Kinshasa, le 1er août 2011 [1] SAINT JOSEMARIA, Notes d’une méditation, 2 octobre 1971.

[2] SAINT JOSEMARIA, Cahiers , n° 217 (7 août 1931). Cf. A. VÁZQUEZ DE PRADA, Le fondateur de l’Opus Dei , vol. I, p. 378.

[3] SAINT JOSEMARIA, Quand le Christ passe , n° 87.

[4] SAINT JOSEMARIA, Cahiers , n° 217 (7 août 1931). Cf.A. VÁZQUEZ DE PRADA, Ibid .

[5] Jn 12, 32 (Vulgate).

[6] SAINT JOSEMARIA, Cahiers , n° 217 (7 août 1931). Cf. A. VÁZQUEZ DE PRADA, Le fondateur de l’Opus Dei , vol. I, p. 378-379.

[7] SAINT ThOMAS D’AQUIN, Somme Théologique III, q. 27, a. 4.

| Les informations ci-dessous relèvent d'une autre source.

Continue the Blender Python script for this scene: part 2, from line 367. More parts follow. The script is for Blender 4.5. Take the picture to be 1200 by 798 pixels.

[8] SAINT JOSEMARIA, Cahiers , n° 217 (7 août 1931). Cf. A. VÁZQUEZ DE PRADA, Le fondateur de l’Opus Dei , vol. I, p. 379.

[9] Cf. SAINT JOSEMARIA, Chemin , n° 831.

[10] Cf. Col 2, 7.

[11] BENOÎT XVI, Message pour la XXVIe Journée Mondiale de la Jeunesse 2011, 6 août 2010.

[12] SAINT JOSEMARIA, Lettre , 2 octobre 1965.

[13] BENOÎT XVI, Message pour la XXVIe Journée Mondiale de la Jeunesse 2011, 6 août 2010.

[14] Ibid. [15] Ibid. [16] Ibid. [17] SAINT JOSEMARIA, Quand le Christ passe , n° 178.